Joseph Conrad

Joseph Conrad

Joseph Conrad (born Józef Teodor Konrad Korzeniowski; 3 December 1857  – 3 August 1924) was a Polish novelist who wrote in English, after settling in England. 

Conrad is regarded as one of the great novelists in English, though he did not speak the language fluently until he was in his twenties (and always with a marked Polish accent). He wrote stories and novels, often with a nautical setting, that depict trials of the human spirit in the midst of an indifferent universe. He was a master prose stylist who brought a distinctly non-English tragic sensibility into English literature. 

While some of his works have a strain of romanticism, he is viewed as a precursor of modernist literature. His narrative style and anti-heroic characters have influenced many authors, including D. H. Lawrence, F. Scott Fitzgerald, Ernest Hemingway, Graham Greene, Malcolm Lowry, William S. Burroughs, J. G. Ballard, William Golding, Joseph Heller, Italo Calvino, V.S. Naipaul, Hunter S. Thompson and J.M. Coetzee. 

Films have been adapted from or inspired by Conrad's Almayer's Folly, An Outcast of the Islands, Heart of Darkness, Lord Jim, Nostromo, The Secret Agent, The Duel, Victory, The Shadow Line, and The Rover. 

Writing in the heyday of the British Empire, Conrad drew on his native Poland's national experiences and on his personal experiences in the French and British merchant navies, to create short stories and novels that reflect aspects of a European-dominated world, while also plumbing the depths of the human soul. Appreciated early on by literary cognoscenti, his fiction and nonfiction have gained an almost prophetic cachet in the light of subsequent national and international disasters of the 20th and 21st centuries. 

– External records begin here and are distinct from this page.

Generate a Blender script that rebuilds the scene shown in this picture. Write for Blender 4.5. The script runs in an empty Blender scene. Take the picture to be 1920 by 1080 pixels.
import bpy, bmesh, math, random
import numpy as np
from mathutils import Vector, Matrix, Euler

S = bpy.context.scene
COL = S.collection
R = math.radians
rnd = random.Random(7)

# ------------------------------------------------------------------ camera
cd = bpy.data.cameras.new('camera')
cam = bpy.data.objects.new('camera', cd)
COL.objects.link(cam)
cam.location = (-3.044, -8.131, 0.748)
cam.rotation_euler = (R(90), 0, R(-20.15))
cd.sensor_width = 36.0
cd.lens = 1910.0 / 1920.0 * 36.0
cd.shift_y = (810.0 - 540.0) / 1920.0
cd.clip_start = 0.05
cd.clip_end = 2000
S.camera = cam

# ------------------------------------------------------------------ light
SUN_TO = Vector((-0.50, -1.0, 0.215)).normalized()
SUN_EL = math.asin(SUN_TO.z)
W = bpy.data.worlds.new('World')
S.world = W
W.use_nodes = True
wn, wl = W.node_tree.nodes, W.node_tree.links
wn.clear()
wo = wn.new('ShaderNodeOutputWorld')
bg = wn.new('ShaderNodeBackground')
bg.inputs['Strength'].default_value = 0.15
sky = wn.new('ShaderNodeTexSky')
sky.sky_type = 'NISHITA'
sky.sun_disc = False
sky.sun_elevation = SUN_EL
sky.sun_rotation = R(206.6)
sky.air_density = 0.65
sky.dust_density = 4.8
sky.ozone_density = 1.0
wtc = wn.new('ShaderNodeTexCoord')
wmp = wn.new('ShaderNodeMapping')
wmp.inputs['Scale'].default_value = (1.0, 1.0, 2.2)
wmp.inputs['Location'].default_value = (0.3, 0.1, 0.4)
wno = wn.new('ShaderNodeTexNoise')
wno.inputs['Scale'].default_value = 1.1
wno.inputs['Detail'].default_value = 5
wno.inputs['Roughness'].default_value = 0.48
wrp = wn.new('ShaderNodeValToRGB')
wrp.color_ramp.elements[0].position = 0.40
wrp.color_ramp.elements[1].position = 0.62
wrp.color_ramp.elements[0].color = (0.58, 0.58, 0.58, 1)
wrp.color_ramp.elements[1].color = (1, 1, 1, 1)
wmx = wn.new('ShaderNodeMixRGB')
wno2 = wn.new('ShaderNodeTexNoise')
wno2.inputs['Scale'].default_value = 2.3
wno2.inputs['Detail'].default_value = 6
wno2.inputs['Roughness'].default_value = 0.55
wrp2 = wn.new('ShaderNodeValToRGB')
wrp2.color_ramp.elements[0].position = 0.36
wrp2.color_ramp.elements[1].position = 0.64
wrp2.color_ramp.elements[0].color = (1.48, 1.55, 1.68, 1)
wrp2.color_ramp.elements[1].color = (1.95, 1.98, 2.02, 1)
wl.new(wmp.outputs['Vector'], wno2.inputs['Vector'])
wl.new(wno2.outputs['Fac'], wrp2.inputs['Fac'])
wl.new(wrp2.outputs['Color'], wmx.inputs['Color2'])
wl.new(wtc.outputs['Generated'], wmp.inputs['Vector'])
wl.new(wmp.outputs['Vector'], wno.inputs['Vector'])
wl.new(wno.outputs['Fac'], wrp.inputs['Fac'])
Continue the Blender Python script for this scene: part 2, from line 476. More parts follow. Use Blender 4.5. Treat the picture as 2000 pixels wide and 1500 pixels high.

Joseph Conrad, a major novelist in the English language, did not spring full-blown, out of the British merchant navy, without a rich earlier personal history. By the time he left Poland, aged sixteen, for the wider world to become a sailor, he had absorbed enough of the history, culture and literature of his native land to be able eventually to develop a distinctive world view and make unique contributions to the literature of his adoptive Britain. It was tensions that originated in his childhood in Poland and grew in his adulthood abroad that would give rise to Conrad's greatest literary achievements. 

Conrad was born on 3 December 1857, in the Russian Empire at Berdichev (Polish: Berdyczów; now Berdychiv, Ukraine), in Podolia, a part of Ukraine that had belonged to Poland until the Second Partition of Poland, of 1793. (What had remained of Poland was expunged from the map of Europe in the Third Partition, in 1795.) The great majority of the area's inhabitants were Ukrainians, but most of the land was owned by a Polish upper class of szlachta (nobility). Both of Conrad's parents, Apollo Korzeniowski, of Nałęcz coat-of-arms, and Ewa (Polish for "Eve") née Bobrowska, belonged to that nobility, which, in the virtual absence of a higher bourgeoisie, was the sole repository of polite culture. Literature, particularly patriotic literature, was held in high esteem.